13. The wearable device of claim 12, wherein the voids extend through the foam material from a front surface of the foam material to the support.

14. The wearable device of claim 12, wherein the voids extend partially through the foam material.

15. The wearable device of claim 11, wherein the cushion includes a transition portion in which the voids are configured to define a gradual stiffness transition between the first stiffness and the second stiffness.

16. The wearable device of claim 11, wherein the cushion includes a molded foam structure having the first portion and the second portion, the first portion having a first density, and the second portion having a second density, wherein the first density is greater than the second density.

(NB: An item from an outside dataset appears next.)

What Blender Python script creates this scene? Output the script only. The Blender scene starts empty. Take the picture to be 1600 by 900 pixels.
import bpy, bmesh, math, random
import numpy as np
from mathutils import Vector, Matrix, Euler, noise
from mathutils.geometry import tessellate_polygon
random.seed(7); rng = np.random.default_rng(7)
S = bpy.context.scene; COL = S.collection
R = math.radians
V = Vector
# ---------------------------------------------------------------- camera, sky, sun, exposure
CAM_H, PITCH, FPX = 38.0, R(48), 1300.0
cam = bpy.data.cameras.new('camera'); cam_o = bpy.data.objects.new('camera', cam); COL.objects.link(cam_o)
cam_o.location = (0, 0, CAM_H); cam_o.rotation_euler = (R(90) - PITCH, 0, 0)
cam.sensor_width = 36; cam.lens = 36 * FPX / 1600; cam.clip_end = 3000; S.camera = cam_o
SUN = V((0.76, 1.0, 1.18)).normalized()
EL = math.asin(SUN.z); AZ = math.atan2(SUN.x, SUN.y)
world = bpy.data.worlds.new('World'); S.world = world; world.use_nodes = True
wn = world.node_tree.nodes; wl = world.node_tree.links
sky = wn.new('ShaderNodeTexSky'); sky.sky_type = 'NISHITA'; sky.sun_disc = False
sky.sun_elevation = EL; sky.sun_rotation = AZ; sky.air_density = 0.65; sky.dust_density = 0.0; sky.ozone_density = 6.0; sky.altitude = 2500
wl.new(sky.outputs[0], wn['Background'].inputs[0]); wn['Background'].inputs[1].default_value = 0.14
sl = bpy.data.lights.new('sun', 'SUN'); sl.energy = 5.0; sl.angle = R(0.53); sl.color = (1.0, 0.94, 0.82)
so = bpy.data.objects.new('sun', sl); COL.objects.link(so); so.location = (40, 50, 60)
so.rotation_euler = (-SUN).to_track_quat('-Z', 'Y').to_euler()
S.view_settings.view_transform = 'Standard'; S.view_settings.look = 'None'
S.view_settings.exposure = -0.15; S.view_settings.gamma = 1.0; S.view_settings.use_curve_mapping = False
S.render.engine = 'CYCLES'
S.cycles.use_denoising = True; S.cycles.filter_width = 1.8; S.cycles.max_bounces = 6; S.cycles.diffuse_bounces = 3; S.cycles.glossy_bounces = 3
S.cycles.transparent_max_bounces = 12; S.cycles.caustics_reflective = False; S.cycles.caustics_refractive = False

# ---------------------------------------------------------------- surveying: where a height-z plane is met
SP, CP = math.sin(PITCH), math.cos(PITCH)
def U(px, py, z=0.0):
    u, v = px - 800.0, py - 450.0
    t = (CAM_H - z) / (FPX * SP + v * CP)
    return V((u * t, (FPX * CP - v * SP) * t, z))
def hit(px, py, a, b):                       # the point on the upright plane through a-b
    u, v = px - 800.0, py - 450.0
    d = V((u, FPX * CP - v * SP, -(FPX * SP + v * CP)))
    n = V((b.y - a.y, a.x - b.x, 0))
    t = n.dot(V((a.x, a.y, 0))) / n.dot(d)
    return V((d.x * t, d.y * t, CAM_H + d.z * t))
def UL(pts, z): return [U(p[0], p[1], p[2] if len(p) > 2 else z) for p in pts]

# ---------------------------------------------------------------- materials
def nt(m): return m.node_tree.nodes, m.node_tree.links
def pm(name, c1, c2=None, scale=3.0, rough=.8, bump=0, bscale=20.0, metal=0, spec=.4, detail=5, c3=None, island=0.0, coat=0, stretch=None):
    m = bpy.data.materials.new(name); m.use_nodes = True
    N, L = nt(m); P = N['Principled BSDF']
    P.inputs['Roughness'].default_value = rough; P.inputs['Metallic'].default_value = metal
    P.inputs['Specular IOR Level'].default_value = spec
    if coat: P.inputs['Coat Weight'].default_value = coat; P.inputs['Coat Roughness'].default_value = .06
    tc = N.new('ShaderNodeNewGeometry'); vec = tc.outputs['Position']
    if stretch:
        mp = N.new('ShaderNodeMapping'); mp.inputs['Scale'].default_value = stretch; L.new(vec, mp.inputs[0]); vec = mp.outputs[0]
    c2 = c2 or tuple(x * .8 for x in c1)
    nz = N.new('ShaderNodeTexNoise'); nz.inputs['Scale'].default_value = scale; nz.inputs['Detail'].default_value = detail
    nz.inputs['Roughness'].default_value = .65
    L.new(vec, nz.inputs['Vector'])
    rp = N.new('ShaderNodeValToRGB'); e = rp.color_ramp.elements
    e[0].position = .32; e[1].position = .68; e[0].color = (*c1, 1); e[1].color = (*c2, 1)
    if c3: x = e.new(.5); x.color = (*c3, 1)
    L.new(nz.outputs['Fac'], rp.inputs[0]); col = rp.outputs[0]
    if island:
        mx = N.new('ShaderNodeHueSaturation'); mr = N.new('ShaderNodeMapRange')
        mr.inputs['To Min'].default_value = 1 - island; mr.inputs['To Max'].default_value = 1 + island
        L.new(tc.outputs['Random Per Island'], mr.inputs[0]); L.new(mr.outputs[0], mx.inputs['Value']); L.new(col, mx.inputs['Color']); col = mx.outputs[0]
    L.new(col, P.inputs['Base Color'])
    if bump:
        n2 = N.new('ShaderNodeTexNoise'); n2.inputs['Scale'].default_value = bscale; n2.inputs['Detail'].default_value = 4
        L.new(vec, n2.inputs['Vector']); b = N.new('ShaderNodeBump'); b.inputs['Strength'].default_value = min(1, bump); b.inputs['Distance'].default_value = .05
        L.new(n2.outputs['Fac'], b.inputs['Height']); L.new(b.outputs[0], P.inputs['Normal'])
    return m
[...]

17. A wearable device, comprising: a support; anda cushion that is coupled to the support, the cushion including a molded foam structure having a first portion and a second portion, the first portion having a first density, and the second portion having a second density, wherein the first density is greater than the second density.

18. The wearable device of claim 17, wherein the molded foam structure is formed by compressing a first foam layer and a second foam layer so that the first foam layer is located in the first portion of the cushion and in the second portion of the cushion, and the second foam layer is located in first portion of the cushion and is not located in the second portion of the cushion.

19. The wearable device of claim 17, wherein the molded foam structure is formed by compressing a foam layer having a variable thickness and a consistent density to define a consistent thickness and variable density for the molded foam structure.

20. The wearable device of claim 17, wherein the molded foam structure has a front surface and a back surface, a molded depression is formed in the back surface of the molded foam structure, and the support has a support feature that extends into the molded depression to provide support for the first portion of the cushion.